Unfortunately, DisposeAsync does not serve as an anytime cancellation like IDisposable.Dispose() in Rx.NET and since it must not run concurrently with MoveNextAsync, we have to serialize their execution externally in case we have something that an async-await loop could handle.
Finally the IAsyncEnumerable is the equivalent of IEnumerable with a single method to get the IAsyncEnumerator. This, in theory, allows lazy and deferred async sequences which can be run as many times as necessary and even concurrently with each other. Only interacting with the IAsyncEnumerator has to be serialized via async/await or external means.
public interface IAsyncEnumerable<out T>
{
IAsyncEnumerator<T> GetAsyncEnumerator();
}This method has to return the async enumerator synchronously and not throw any exception.
Unfortunately, this is the only level where eager cancellation support can be injected, but unlike the Rx.NET scheme, it can't be made known to the downstream consumers within the flow. One has to keep injecting CancellationTokens into such operators.

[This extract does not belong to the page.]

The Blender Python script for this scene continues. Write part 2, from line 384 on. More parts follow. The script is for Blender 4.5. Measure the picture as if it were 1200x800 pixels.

There is an additional problem with such injections. One can't inject different CancellationTokens into different realizations of GetAsyncEnumerator()s: they have to live on the IAsyncEnumerable level and cancelling a token will cancel for all running async enumerators. Usually one would like to correlate cancellation with running async enumerators (which one gets from IObservable.Subscribe quite clearly) so only some runs could be cancelled.
The solution is most likely to defer the creation of the entire IAsyncEnumerable itself so cancellation can be dedicated at the point when an async enumerator is requested by some consumer.